REQUIRED WORK -
Return the full listing exactly as it is written.

RECORDED DATA -
_ _ _

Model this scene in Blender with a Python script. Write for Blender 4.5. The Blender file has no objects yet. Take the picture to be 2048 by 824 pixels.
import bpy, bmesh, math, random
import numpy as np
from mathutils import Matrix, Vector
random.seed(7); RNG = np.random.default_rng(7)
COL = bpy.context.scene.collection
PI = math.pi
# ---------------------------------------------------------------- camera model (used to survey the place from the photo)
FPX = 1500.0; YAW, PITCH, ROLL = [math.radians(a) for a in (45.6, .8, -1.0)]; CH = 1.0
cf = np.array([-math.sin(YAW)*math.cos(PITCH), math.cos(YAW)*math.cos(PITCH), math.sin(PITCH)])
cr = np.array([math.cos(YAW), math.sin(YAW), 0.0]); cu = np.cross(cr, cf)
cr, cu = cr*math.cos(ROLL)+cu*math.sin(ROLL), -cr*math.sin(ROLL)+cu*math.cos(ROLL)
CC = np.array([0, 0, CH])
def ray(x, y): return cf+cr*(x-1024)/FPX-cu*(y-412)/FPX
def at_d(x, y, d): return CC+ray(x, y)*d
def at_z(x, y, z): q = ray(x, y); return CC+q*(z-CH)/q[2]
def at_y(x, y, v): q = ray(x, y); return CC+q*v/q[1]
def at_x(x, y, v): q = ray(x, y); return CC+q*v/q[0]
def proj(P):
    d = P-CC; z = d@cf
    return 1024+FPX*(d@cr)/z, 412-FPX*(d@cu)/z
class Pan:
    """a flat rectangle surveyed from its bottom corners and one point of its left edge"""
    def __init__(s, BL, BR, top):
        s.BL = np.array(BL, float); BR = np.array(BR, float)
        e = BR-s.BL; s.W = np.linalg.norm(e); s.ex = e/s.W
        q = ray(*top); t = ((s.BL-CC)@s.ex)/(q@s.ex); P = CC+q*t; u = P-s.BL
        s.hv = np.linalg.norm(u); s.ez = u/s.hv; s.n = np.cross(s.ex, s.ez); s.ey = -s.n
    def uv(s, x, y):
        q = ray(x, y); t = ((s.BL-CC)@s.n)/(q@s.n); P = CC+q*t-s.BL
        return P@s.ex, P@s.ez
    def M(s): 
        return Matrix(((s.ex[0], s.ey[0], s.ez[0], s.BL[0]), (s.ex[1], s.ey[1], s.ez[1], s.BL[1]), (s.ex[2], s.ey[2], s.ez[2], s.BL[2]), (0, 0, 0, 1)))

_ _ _

SOLUTION TO THIS EXERCISE -
Model this scene in Blender with a Python script. Write for Blender 4.5. The Blender file has no objects yet. Take the picture to be 2048 by 824 pixels.
import bpy, bmesh, math, random
import numpy as np
from mathutils import Matrix, Vector
random.seed(7); RNG = np.random.default_rng(7)
COL = bpy.context.scene.collection
PI = math.pi
# ---------------------------------------------------------------- camera model (used to survey the place from the photo)
FPX = 1500.0; YAW, PITCH, ROLL = [math.radians(a) for a in (45.6, .8, -1.0)]; CH = 1.0
cf = np.array([-math.sin(YAW)*math.cos(PITCH), math.cos(YAW)*math.cos(PITCH), math.sin(PITCH)])
cr = np.array([math.cos(YAW), math.sin(YAW), 0.0]); cu = np.cross(cr, cf)
cr, cu = cr*math.cos(ROLL)+cu*math.sin(ROLL), -cr*math.sin(ROLL)+cu*math.cos(ROLL)
CC = np.array([0, 0, CH])
def ray(x, y): return cf+cr*(x-1024)/FPX-cu*(y-412)/FPX
def at_d(x, y, d): return CC+ray(x, y)*d
def at_z(x, y, z): q = ray(x, y); return CC+q*(z-CH)/q[2]
def at_y(x, y, v): q = ray(x, y); return CC+q*v/q[1]
def at_x(x, y, v): q = ray(x, y); return CC+q*v/q[0]
def proj(P):
    d = P-CC; z = d@cf
    return 1024+FPX*(d@cr)/z, 412-FPX*(d@cu)/z
class Pan:
    """a flat rectangle surveyed from its bottom corners and one point of its left edge"""
    def __init__(s, BL, BR, top):
        s.BL = np.array(BL, float); BR = np.array(BR, float)
        e = BR-s.BL; s.W = np.linalg.norm(e); s.ex = e/s.W
        q = ray(*top); t = ((s.BL-CC)@s.ex)/(q@s.ex); P = CC+q*t; u = P-s.BL
        s.hv = np.linalg.norm(u); s.ez = u/s.hv; s.n = np.cross(s.ex, s.ez); s.ey = -s.n
    def uv(s, x, y):
        q = ray(x, y); t = ((s.BL-CC)@s.n)/(q@s.n); P = CC+q*t-s.BL
        return P@s.ex, P@s.ez
    def M(s): 
        return Matrix(((s.ex[0], s.ey[0], s.ez[0], s.BL[0]), (s.ex[1], s.ey[1], s.ez[1], s.BL[1]), (s.ex[2], s.ey[2], s.ez[2], s.BL[2]), (0, 0, 0, 1)))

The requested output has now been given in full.